Les maires soupirent d'aise. Mais les syndicats du secteur municipal fourbissent leurs armes. Québec prépare une refonte du régime de négociation dans le secteur municipal, où l'Assemblée nationale, ultimement, décrétera les conditions de travail, a appris La Presse.

Les grandes lignes du projet de loi que dépose ce matin le ministre des Affaires municipales Martin Coiteux ont fait l'objet d'une conférence téléphonique organisée hier par l'Union des municipalités. Très majoritairement, en privé, les édiles municipaux se sont dits satisfaits de l'orientation retenue par Québec. 

Jusqu'au mois dernier, les villes avaient l'impression qu'elles obtiendraient, ultimement, le droit de décréter les conventions en cas de litige avec leurs cols bleus ou blancs. Mais Québec avait battu en retraite, expliquant que la jurisprudence ne permettait pas une telle contravention au droit de grève.

Confier cette décision à Québec permet de contourner le problème : on ne confie plus ce pouvoir par délégation, l'Assemblée est souveraine, à preuve, elle peut décréter les conventions collectives de ses propres employés, explique-t-on. Déjà, lors de la signature du pacte fiscal l'automne dernier, le ministre des Affaires municipales de l'époque, Pierre Moreau, s'était engagé à ce « qu'à la fin de la journée, ce ne soit pas un arbitre, non élu, qui décrète ». Les villes avaient accepté une diminution de 1,2 milliard de leurs transferts de Québec contre un nouveau régime de négociation avec leurs employés.

Du côté syndical, on reconnaît avoir déjà entendu parler d'un tel scénario, mais il paraissait mis de côté depuis belle lurette. Les centrales s'opposeront de toutes leurs forces à une telle orientation.
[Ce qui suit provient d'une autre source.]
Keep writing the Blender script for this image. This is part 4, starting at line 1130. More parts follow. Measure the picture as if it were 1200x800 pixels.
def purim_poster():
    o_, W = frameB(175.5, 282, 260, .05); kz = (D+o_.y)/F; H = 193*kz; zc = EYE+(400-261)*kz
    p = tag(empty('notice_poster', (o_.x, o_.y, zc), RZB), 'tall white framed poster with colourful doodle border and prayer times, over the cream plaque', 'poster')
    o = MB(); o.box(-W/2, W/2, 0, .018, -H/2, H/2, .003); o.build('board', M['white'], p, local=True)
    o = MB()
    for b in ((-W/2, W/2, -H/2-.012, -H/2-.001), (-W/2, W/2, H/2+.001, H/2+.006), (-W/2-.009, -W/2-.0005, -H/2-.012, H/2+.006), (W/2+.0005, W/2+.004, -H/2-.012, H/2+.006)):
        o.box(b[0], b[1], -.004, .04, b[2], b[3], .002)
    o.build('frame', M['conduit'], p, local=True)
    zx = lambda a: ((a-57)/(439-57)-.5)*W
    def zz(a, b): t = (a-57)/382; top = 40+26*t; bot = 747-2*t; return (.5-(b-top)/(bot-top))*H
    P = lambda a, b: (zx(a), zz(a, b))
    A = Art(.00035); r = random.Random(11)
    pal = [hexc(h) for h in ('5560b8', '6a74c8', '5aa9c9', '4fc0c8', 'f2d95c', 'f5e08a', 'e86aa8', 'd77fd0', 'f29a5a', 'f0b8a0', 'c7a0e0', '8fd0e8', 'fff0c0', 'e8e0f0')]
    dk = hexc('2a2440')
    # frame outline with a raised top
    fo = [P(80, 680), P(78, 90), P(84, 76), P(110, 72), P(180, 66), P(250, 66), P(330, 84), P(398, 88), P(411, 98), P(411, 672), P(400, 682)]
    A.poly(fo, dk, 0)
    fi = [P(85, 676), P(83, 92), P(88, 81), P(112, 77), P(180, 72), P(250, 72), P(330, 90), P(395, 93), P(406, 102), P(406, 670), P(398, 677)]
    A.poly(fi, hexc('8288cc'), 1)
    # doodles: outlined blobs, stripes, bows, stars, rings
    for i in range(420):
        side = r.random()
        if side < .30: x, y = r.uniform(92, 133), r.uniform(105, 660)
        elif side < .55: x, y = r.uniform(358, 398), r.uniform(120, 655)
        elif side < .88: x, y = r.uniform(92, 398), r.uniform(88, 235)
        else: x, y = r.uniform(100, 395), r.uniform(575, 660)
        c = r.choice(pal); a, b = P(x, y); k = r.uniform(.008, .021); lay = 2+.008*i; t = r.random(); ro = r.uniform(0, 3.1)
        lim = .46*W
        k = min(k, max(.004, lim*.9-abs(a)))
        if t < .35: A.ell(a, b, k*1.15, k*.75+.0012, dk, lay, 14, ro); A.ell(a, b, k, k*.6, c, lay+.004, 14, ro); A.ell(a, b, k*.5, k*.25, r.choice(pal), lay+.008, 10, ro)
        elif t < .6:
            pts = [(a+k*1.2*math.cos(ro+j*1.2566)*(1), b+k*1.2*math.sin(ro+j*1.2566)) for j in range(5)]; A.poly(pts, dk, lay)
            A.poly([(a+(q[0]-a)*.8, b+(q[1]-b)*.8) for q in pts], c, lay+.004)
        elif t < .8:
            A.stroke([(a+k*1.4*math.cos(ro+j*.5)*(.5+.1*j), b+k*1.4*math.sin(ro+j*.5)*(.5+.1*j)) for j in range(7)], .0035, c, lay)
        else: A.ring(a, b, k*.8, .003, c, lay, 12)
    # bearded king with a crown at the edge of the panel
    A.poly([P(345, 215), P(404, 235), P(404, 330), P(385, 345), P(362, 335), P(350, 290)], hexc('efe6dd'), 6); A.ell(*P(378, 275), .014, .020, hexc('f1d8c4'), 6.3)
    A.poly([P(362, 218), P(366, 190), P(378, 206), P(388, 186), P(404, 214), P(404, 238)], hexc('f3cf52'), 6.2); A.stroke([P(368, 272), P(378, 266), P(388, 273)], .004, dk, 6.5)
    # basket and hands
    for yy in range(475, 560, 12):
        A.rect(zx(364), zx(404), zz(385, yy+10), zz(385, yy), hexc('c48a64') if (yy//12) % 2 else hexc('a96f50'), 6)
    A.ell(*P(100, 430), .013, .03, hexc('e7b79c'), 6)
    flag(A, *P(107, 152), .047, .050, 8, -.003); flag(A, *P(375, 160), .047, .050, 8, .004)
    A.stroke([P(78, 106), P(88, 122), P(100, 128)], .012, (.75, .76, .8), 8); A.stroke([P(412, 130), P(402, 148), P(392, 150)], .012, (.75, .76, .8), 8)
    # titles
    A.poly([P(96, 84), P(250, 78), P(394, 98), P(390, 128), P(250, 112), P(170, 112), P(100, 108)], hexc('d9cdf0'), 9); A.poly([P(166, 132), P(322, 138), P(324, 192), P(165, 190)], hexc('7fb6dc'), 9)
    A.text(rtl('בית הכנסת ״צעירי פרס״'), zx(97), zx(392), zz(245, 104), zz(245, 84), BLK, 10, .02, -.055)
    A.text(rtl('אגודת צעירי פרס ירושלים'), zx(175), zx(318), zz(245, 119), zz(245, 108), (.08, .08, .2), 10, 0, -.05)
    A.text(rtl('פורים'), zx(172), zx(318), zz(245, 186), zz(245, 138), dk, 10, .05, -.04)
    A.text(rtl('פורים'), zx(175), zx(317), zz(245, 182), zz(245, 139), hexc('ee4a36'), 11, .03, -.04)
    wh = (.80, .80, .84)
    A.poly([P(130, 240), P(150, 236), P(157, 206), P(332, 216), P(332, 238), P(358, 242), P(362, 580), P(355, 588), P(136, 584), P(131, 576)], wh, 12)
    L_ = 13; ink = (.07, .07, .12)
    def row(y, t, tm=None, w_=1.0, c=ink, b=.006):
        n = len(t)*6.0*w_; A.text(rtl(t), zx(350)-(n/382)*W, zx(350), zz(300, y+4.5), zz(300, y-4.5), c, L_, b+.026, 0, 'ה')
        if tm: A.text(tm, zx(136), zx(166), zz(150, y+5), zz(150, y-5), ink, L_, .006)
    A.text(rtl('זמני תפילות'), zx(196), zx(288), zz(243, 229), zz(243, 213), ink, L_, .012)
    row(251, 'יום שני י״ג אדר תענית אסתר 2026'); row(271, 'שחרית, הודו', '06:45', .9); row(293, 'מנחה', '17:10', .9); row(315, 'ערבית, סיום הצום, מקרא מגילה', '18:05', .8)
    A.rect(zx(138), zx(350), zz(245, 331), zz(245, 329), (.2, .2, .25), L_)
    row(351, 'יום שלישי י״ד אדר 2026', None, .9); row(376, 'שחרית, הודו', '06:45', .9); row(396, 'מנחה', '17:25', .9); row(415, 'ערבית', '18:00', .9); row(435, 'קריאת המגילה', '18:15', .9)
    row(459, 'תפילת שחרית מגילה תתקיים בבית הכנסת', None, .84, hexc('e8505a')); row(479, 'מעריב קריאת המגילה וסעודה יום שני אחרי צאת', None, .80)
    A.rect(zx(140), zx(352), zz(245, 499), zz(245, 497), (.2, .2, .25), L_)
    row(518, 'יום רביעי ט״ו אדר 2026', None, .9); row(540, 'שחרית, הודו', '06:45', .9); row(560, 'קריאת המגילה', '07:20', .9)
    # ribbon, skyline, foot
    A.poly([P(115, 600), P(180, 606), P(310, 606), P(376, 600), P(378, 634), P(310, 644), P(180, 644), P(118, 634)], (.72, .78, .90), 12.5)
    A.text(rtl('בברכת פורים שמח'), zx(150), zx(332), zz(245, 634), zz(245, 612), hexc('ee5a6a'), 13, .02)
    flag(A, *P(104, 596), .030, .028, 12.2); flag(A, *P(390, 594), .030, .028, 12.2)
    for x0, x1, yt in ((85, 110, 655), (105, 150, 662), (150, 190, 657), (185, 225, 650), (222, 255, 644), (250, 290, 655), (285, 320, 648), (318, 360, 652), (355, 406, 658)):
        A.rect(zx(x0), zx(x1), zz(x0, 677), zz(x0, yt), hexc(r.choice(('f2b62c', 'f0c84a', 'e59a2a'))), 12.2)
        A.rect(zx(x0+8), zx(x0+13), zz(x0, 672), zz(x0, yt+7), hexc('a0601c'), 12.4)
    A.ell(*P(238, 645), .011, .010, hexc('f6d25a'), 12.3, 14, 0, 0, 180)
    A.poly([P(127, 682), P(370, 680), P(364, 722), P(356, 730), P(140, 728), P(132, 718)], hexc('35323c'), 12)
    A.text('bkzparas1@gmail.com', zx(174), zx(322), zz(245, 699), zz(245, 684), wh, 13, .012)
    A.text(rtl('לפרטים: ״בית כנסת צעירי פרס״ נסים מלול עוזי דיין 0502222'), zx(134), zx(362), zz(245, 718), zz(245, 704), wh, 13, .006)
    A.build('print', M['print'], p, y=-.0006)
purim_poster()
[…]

COMITÉ DE TROIS MÉDIATEURS

L'Assemblée nationale pourra décréter, après un délai prévu, quand le travail d'un comité de trois médiateurs nommés par le gouvernement sera à l'évidence dans un cul-de-sac.

En confiant la décision ultime à un élu, on présume qu'il n'aura guère d'autre choix que de privilégier la position des contribuables plutôt que des syndicats. « Imaginez des députés qui viendraient dire à la population, aux payeurs de taxes, qu'ils sont plus favorables à la position syndicale qu'à celle de la ville », sert-on pour illustrer la satisfaction des villes.

En filigrane, une partie de bras de fer s'est jouée entre les Affaires municipales et le ministère du Travail, qui fournissait jusqu'ici ces médiateurs. Le rôle du Travail a été réduit au maximum, « c'est avec eux qu'on s'est retrouvé avec des conventions collectives de 30 % supérieures au niveau municipal », a confié un membre du gouvernement.

Le ministre Coiteux n'a pas davantage fait confiance à sa propre machine aux Affaires municipales, tenue dans l'obscurité totale pour la préparation du projet de loi. L'ancien ministère de M. Coiteux, le Trésor, a surtout été interpellé.

CAPACITÉ DE PAYER DES CONTRIBUABLES

Si le comité constate qu'il n'y a pas de terrain d'entente possible avec le syndicat, c'est la ville qui demandera au ministre des Affaires municipales de déposer un projet de loi, pour décréter les conditions de travail par un vote à l'Assemblée nationale. Mais il n'est pas clair si les députés devront uniquement entériner l'ultime proposition de la ville ou s'ils approuveront les conclusions du comité. Les villes souhaitent « que ce soit « comme une lettre à la poste » pour décréter leur dernière position.

Les médiateurs devront tenir compte de nouveaux éléments dans leurs interventions. La capacité de payer des contribuables, l'équité interne, entre les syndiqués d'une même ville, et l'équité externe, avec d'autres villes québécoises, devront guider les interventions des médiateurs. « La situation fiscale de la municipalité », la capacité de payer des contribuables, ne faisait pas partie des considérations jusqu'ici.

Québec veut recycler aussi une vieille intention : augmenter de trois à cinq ans la durée minimale d'une convention collective.

Pour les policiers et les pompiers, on parle d'un arbitrage renforcé, dont les décisions seront exécutoires.